Amadísimos hermanos y hermanas:

1. Siguiendo la reflexión que comencé hace algunas semanas sobre los documentos del concilio Vaticano II, deseo referirme hoy a la constitución Dei Verbum, en la que los padres conciliares afrontaron el tema de la Revelación divina, tema decisivo, que está en las fuentes mismas del cristianismo.

Esa constitución nos recuerda que «quiso Dios, con su bondad y sabiduría, revelarse a sí mismo y manifestar el misterio de su voluntad» (n. 2). ¡Cuán grande es este misterio, que no deja de producir en los hijos de la Iglesia un asombro que lleva a la adoración! Dios, anhelo perenne del corazón humano, no se ha encerrado en un silencio inaccesible, sino que «habla a los hombres como amigos (...), para invitarlos y recibirlos en su compañía» (ib.). Por tanto, la Revelación, lejos de reducirse a un conjunto de verdades presentadas únicamente a la inteligencia, es sobre todo una propuesta de comunión y de vida. ¡Es una historia de salvación! El Creador, con infinita ternura, ha adaptado su paso al de sus criaturas, introduciéndolas paulatinamente en el conocimiento del misterio de su vida íntima, podría decir, de su corazón, hasta la manifestación plena en Jesucristo, Palabra de Dios hecha carne para la salvación de la humanidad.

2. Todo el cristianismo está en este anuncio gozoso que se transmitió, ante todo, con la palabra viva de los que fueron testigos de los acontecimientos salvíficos, y se fijó después en la sagrada Escritura, cuyo autor es Dios mismo, porque él la inspiró. Así, la Revelación divina se transmite íntegramente mediante la sagrada Tradición y la Escritura sagrada: ambas «manan de la misma fuente, se unen en un mismo caudal y corren hacia el mismo fin» (ib., 9). En ellas, como en un espejo, «la Iglesia peregrina contempla a Dios, de quien todo lo recibe, hasta el día en que llegue a verlo cara a cara, como él es» (ib., 7).

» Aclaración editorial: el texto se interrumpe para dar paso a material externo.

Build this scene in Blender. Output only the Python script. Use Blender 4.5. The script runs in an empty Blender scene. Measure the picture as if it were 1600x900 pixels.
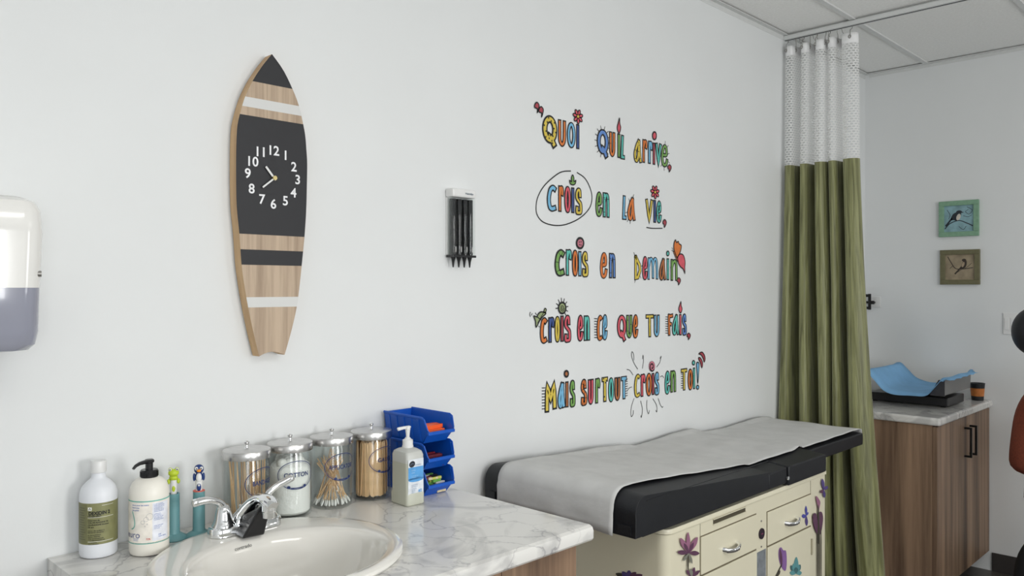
import bpy, bmesh, math, random
from mathutils import Vector, Matrix
random.seed(7)
C = bpy.context.scene.collection
PI = math.pi
# ------------------------------------------------------------------ camera, light, exposure
CAM = Vector((1.835, 0.0, 1.5)); YAW = math.radians(44.5); FPX = 1257.0
cd = bpy.data.cameras.new('camera'); cam = bpy.data.objects.new('camera', cd); C.objects.link(cam)
cam.location = CAM; cam.rotation_euler = (PI/2, 0, YAW)
cd.sensor_width = 36; cd.lens = FPX/1600*36; cd.clip_start = 0.02
bpy.context.scene.camera = cam
vs = bpy.context.scene.view_settings
vs.view_transform = 'Standard'; vs.look = 'None'; vs.gamma = 1; vs.exposure = -0.17
w = bpy.data.worlds.new('daylight'); bpy.context.scene.world = w; w.use_nodes = True
w.node_tree.nodes['Background'].inputs[0].default_value = (0.90, 0.95, 1.0, 1)
w.node_tree.nodes['Background'].inputs[1].default_value = 1.2
def area(name, loc, target, sx, sy, power, col):
    l = bpy.data.lights.new(name, 'AREA'); l.shape = 'RECTANGLE'; l.size = sx; l.size_y = sy
    l.energy = power; l.color = col
    o = bpy.data.objects.new(name, l); C.objects.link(o); o.location = loc
    o.rotation_euler = (Vector(target)-Vector(loc)).to_track_quat('-Z', 'Y').to_euler()
    return o
area('window_daylight', (4.16, 1.35, 1.55), (0, 1.35, 1.75), 0.75, 1.1, 47, (0.99, 0.99, 0.98))
area('window_daylight', (4.16, -0.75, 1.55), (0, -0.2, 1.75), 1.0, 1.2, 28, (0.97, 0.99, 1.0))
area('window_daylight', (4.16, 3.25, 1.6), (0, 3.25, 2.5), 0.75, 1.1, 17, (0.99, 0.99, 0.98))  # added lamp that lifts the dim ceiling, curtain and far wall
area('ceiling_lamp', (2.17, 0.77, 2.735), (2.17, 0.77, 0), 0.56, 1.16, 15, (1.0, 0.97, 0.92))
area('ceiling_lamp', (2.78, 3.21, 2.735), (2.78, 3.21, 0), 0.56, 1.16, 7, (1.0, 0.97, 0.92))

# ------------------------------------------------------------------ rays onto real planes of the room
FW = Vector((-math.sin(YAW), math.cos(YAW), 0)); RT = Vector((math.cos(YAW), math.sin(YAW), 0))
def ray(px, py):
    return FW + RT*((px-800)/FPX) + Vector((0, 0, (450-py)/FPX))
def onX(px, py, X=0.0):
    d = ray(px, py); return CAM + d*((X-CAM.x)/d.x)
def onY(px, py, Y):
    d = ray(px, py); return CAM + d*((Y-CAM.y)/d.y)
def onZ(px, py, Z):
    d = ray(px, py); return CAM + d*((Z-CAM.z)/d.z)

# ------------------------------------------------------------------ mesh builder
class MB:
    def __init__(s): s.v = []; s.f = []; s.m = []; s.sm = []
    def add(s, vs_, fs, mi=0, smooth=False):
        b = len(s.v); s.v += [tuple(p) for p in vs_]
        for f in fs: s.f.append([b+i for i in f]); s.m.append(mi); s.sm.append(smooth)
        return s
    def box(s, x0, x1, y0, y1, z0, z1, mi=0):
        v = [(x0,y0,z0),(x1,y0,z0),(x1,y1,z0),(x0,y1,z0),(x0,y0,z1),(x1,y0,z1),(x1,y1,z1),(x0,y1,z1)]
        return s.add(v, [(0,3,2,1),(4,5,6,7),(0,1,5,4),(1,2,6,5),(2,3,7,6),(3,0,4,7)], mi)
    def hexa(s, v, mi=0, smooth=False):
        return s.add(v, [(0,3,2,1),(4,5,6,7),(0,1,5,4),(1,2,6,5),(2,3,7,6),(3,0,4,7)], mi, smooth)
    def rings(s, rings, mi=0, cap0=True, cap1=True, smooth=True, closed=True):
        n = len(rings[0]); b = len(s.v)
        for r in rings: s.v += [tuple(p) for p in r]
        for i in range(len(rings)-1):
            for j in range(n if closed else n-1):
                k = (j+1) % n
                s.f.append([b+i*n+j, b+i*n+k, b+(i+1)*n+k, b+(i+1)*n+j]); s.m.append(mi); s.sm.append(smooth)
        if cap0: s.f.append([b+j for j in range(n)][::-1]); s.m.append(mi); s.sm.append(False)
        if cap1: s.f.append([b+(len(rings)-1)*n+j for j in range(n)]); s.m.append(mi); s.sm.append(False)
        return s
    def lathe(s, prof, c=(0,0,0), n=32, mi=0, sx=1, sy=1, cap0=True, cap1=True):
        R = [[(c[0]+r*sx*math.cos(2*PI*j/n), c[1]+r*sy*math.sin(2*PI*j/n), c[2]+z) for j in range(n)] for r, z in prof]
        return s.rings(R, mi, cap0, cap1)
    def tube(s, pts, rad, n=12, mi=0, flat=1.0, cap=True):
        pts = [Vector(p) for p in pts]
        if not hasattr(rad, '__len__'): rad = [rad]*len(pts)
        R = []; up = None
        for i, p in enumerate(pts):
            t = (pts[min(i+1, len(pts)-1)] - pts[max(i-1, 0)]).normalized()
            if up is None:
                up = Vector((0,0,1)) if abs(t.z) < .9 else Vector((1,0,0))
            a = t.cross(up).normalized(); b_ = a.cross(t).normalized(); up = b_
            R.append([p + a*rad[i]*math.cos(2*PI*j/n) + b_*rad[i]*flat*math.sin(2*PI*j/n) for j in range(n)])
        return s.rings(R, mi, cap, cap)
    def ball(s, c, rx, ry=None, rz=None, n=14, m=9, mi=0, rot=None):
        ry = rx if ry is None else ry; rz = rx if rz is None else rz
        R = []
        for i in range(m+1):
            a = -PI/2 + PI*i/m
            r = max(math.cos(a), .02)
            ring = []
            for j in range(n):
                p = Vector((rx*r*math.cos(2*PI*j/n), ry*r*math.sin(2*PI*j/n), rz*math.sin(a)))
                if rot: p = rot @ p
                ring.append(p + Vector(c))
            R.append(ring)
        return s.rings(R, mi, True, True)
    def build(s, name, mats, parent=None, bevel=0, seg=2, angle=35, sub=0):
        me = bpy.data.meshes.new(name); me.from_pydata(s.v, [], s.f)
        if not isinstance(mats, (list, tuple)): mats = [mats]
        for m in mats: me.materials.append(m)
        for p, mi, sm in zip(me.polygons, s.m, s.sm): p.material_index = mi; p.use_smooth = sm
        if any(s.sm):
            try: me.set_sharp_from_angle(angle=math.radians(angle))
            except Exception: pass
        me.update()
        o = bpy.data.objects.new(name, me); C.objects.link(o)
        if parent: o.parent = parent
        if bevel:
            b = o.modifiers.new('bevel', 'BEVEL'); b.width = bevel; b.segments = seg; b.limit_method = 'ANGLE'; b.angle_limit = math.radians(40)
            b.harden_normals = False
        if sub:
            u = o.modifiers.new('sub', 'SUBSURF'); u.levels = sub; u.render_levels = sub
        return o
def thing(name, label, cat, loc=(0,0,0), group=None, rz=0):
    o = bpy.data.objects.new(name, None); C.objects.link(o); o.location = loc; o.rotation_euler = (0, 0, rz)
    o.empty_display_size = .05
    return tag(o, label, cat, group)
def tag(o, label, cat, group=None, kind=None):
    o['label'] = label; o['category'] = cat
    if group: o['group'] = group
    if kind: o['kind'] = kind
    return o
def struct(o): o['kind'] = 'structure'; return o
def cyl(c, r, z0, z1, n=24): return [(r, z0), (r, z1)]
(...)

Sin embargo, puesto que los autores humanos, instrumentos dóciles pero no pasivos, dejaron en el texto sagrado la huella de su personalidad, aportándole el signo e, incluso, los límites de su tiempo, hay que interpretar la Biblia con la ayuda de una válida exégesis. Sobre todo, hay que leerla en sintonía con la Iglesia, a la que se le ha confiado la palabra de Dios con la garantía de una asistencia especial del Espíritu Santo. El Magisterio eclesiástico, que no es superior a la palabra de Dios, sino que está a su servicio, puede de este modo escuchar con devoción, custodiar celosamente y exponer con fidelidad esa palabra en toda la riqueza de su verdad (cf. ib., 10).

La Dei Verbum ha dado un gran impulso para que la palabra de Dios sea cada vez más el criterio de la evangelización, de la vida personal y eclesial, y del ecumenismo. A distancia de treinta años, debemos preguntarnos con valentía: ¿ha sido aceptada plenamente esta indicación fundamental del Concilio en todas las comunidades cristianas?

3. Dirijamos nuestra mirada a María, nuestra dulcísima Madre. El evangelio dice de ella que «conservaba (...) en su corazón» (Lc 2, 51) las palabras de su Hijo divino. La santísima Virgen es verdaderamente el modelo de los discípulos de Cristo. Que ella suscite en cada uno de nosotros una gran necesidad de conocer cada vez más la palabra de Dios y aceptarla como orientación de vida.